Die bestehenden Strafzölle in Höhe von 50 Prozent auf Stahl- und Aluminiumimporte aus der EU bleiben vorerst bestehen. Von der Leyen deutete jedoch an, dass diese durch ein Quotensystem ersetzt werden könnten. Ein hochrangiger US-Beamter bestätigte, dass hierzu weitere Gespräche geplant seien.
Wirtschaftspolitischer Spagat: Investitionen in die USA – auf Kosten Europas?

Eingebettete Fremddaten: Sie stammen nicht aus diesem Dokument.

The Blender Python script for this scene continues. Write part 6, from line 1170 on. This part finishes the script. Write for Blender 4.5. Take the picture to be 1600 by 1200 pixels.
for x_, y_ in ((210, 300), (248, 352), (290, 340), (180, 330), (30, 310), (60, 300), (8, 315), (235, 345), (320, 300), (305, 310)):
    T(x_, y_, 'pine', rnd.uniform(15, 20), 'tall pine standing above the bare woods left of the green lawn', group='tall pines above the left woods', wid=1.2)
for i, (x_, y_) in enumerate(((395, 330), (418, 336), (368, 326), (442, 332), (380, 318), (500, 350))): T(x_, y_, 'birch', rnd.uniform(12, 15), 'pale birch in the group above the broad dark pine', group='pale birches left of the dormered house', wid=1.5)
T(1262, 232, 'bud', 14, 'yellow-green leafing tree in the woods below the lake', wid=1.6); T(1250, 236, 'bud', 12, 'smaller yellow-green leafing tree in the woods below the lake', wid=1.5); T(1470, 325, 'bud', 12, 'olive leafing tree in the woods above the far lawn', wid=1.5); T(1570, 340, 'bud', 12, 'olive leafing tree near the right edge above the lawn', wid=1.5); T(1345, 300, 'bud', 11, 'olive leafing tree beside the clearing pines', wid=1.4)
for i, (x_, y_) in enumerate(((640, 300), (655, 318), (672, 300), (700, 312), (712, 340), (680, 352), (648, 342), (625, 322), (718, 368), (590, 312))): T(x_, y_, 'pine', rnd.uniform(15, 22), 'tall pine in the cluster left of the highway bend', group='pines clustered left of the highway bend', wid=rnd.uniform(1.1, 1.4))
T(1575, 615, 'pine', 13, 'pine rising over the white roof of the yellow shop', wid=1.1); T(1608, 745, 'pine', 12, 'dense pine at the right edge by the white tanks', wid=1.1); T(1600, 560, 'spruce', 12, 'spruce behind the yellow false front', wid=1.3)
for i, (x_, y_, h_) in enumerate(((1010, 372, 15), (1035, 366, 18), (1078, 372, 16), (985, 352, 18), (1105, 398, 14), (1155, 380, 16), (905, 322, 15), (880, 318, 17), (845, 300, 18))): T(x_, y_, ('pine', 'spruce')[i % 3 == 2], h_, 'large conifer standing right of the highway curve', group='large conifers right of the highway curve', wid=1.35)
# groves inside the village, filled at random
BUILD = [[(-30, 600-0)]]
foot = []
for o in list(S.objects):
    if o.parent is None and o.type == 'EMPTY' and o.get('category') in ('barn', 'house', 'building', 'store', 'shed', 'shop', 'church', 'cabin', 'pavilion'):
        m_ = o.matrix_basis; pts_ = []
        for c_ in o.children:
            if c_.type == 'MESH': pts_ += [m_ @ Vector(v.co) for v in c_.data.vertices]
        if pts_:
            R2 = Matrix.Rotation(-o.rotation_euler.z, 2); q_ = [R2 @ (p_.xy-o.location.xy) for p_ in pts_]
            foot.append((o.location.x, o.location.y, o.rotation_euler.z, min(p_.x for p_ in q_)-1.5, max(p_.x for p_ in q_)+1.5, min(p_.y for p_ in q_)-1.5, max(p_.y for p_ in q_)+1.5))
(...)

Neben der Zollregelung verpflichtete sich die EU, umfangreiche Energieimporte und Investitionen in die USA zu tätigen. Laut Trump belaufen sich diese auf 750 Milliarden Dollar in der Energiebranche, plus weitere 600 Milliarden an US-Investitionen.
Diese Zusagen rufen Kritik hervor:
Der Bundesverband der Deutschen Industrie (BDI) spricht von einem „unzureichenden Kompromiss“, der zu einseitig zugunsten der USA ausfalle. Auch Bernd Lange, Vorsitzender des Handelsausschusses im EU-Parlament, warnte, das Abkommen könne „interne europäische Prioritäten gefährden“.
Märkte reagieren positiv – aber strukturelle Probleme bleiben
Trotz Kritik aus Industrie und Politik reagierten die Börsen optimistisch. Der Stoxx 600-Index stieg um 1 Prozent, der DAX um 0,9 Prozent, der französische CAC 40 gewann 1,2 Prozent. Dies zeigt: Die Märkte honorieren vor allem den vermiedenen Konflikt und die neue Planbarkeit.
Auch in den USA wurden höhere Eröffnungen erwartet – der S&P 500-Future legte um 0,5 Prozent zu. Der Euro wertete in der Stunde nach der Bekanntgabe leicht gegenüber wichtigen Währungen auf.
Carsten Brzeski, Chefökonom von ING, erklärte gegenüber der Financial Times, das Abkommen beseitige „die Unsicherheit der letzten Monate“, die fast zu einem umfassenden Handelskrieg geführt hätte.
Aus Sicht der deutschen Industrie ist klar: Der Preis für diese Stabilität ist hoch – und bleibt langfristig mit strukturellen Herausforderungen verbunden. Die EU muss nun alles daran setzen, die Investitionsbedingungen im eigenen Raum zu verbessern, um im globalen Standortwettbewerb nicht weiter zurückzufallen.